A Glimpse of Our Social Unconscious on Facebook
Maybe you didn’t see this: a poll posted on Facebook Saturday asked, “Should Obama Be Killed.” The poll was quickly removed, but not before 730 people responded. According to the Huffington Post yesterday, the Secret Service is investigating. (See”Obama Facebook Poll: ‘Should Obama Be Killed’ Pulled from Site.”)
There is nothing about it in The New York Times today or The Wall Street Journal, and a quick survey of other blogs brought up very little — though apparently CNN noted it this morning and The Associated Press had a story. The absence of corroboration makes one doubt oneself. Was it a hoax? Did I imagine it?

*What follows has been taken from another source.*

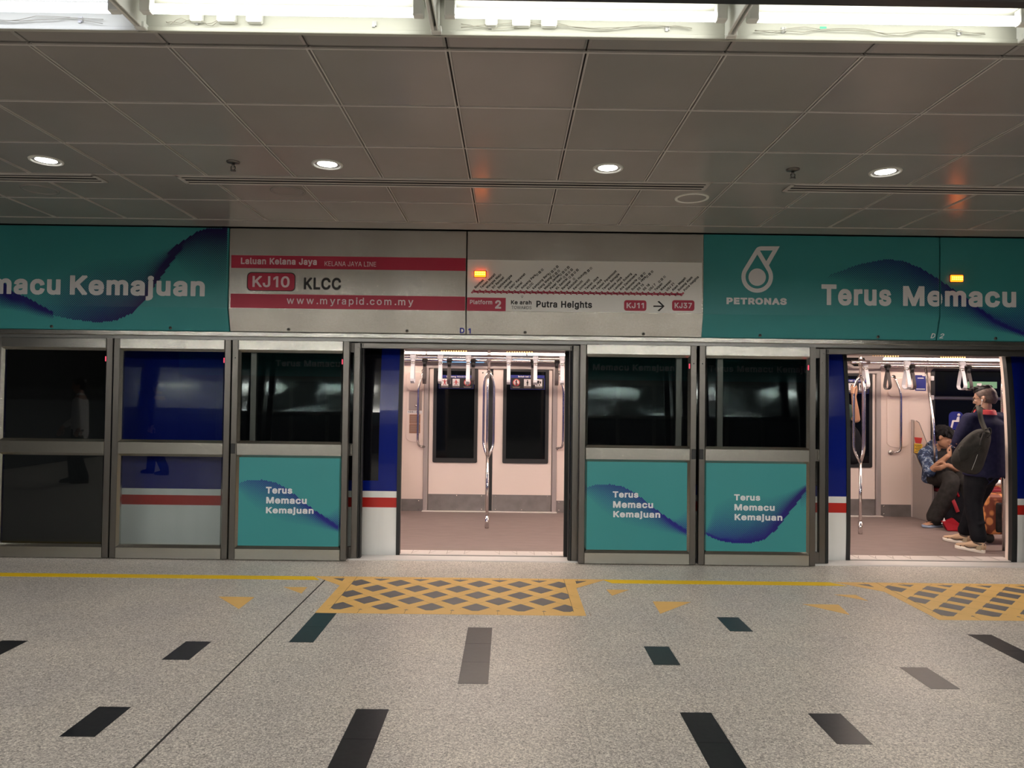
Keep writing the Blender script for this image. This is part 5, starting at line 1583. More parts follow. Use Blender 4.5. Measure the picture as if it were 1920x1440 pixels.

As a psychoanalyst, I have learned to take fleeting impressions and thoughts seriously. They don’t tell us what a person is determined to do, but they do tell us what is buried in the mind – especially what people don’t want to know they know. And the fragmentary record along with self-doubt and confusion are also hallmarks of an unconscious process – a process struggling to remain unconscious. The Times and the Journal may think the Facebook poll isn’t really news, more of a prank. They may also believe it would be irresponsible to report it, an indirect way to promote a heinous idea. But my experience also tells me that ideas that are unacknowledged have an unfortunate tendency to live on.
What lends support to this thought is a host of recent corroborating events. Over the weekend, Trent Franks (R-Ariz) accused the president of being “an enemy of humanity.” (See Politico, “Franks: Obama is the “enemy of humanity.”) Two weeks ago, the House formally rebuked Joe Wilson (R-SC) for shouting “You lie” during the president’s address. Recently a US Census worker was brutally murdered.
I don’t worry about the president so much. I think the Secret Service does not discount “cranks” as readily as we tend to do. But I do worry about us, and the level of hatred and violence we are coming to accept. Shortly after the election, many expressed their fear that Obama would be assassinated, as Martin Luther King had been, and John F. and then Robert Kennedy. The idea of assassination is deeply embedded in our minds, a part of our political consciousness.
Fanatics may not get at the object of their hatred, but that does not stop them from getting at someone else, nearer to hand. And the first step is often to see them as less than human, a different species. That makes it easier to kill them.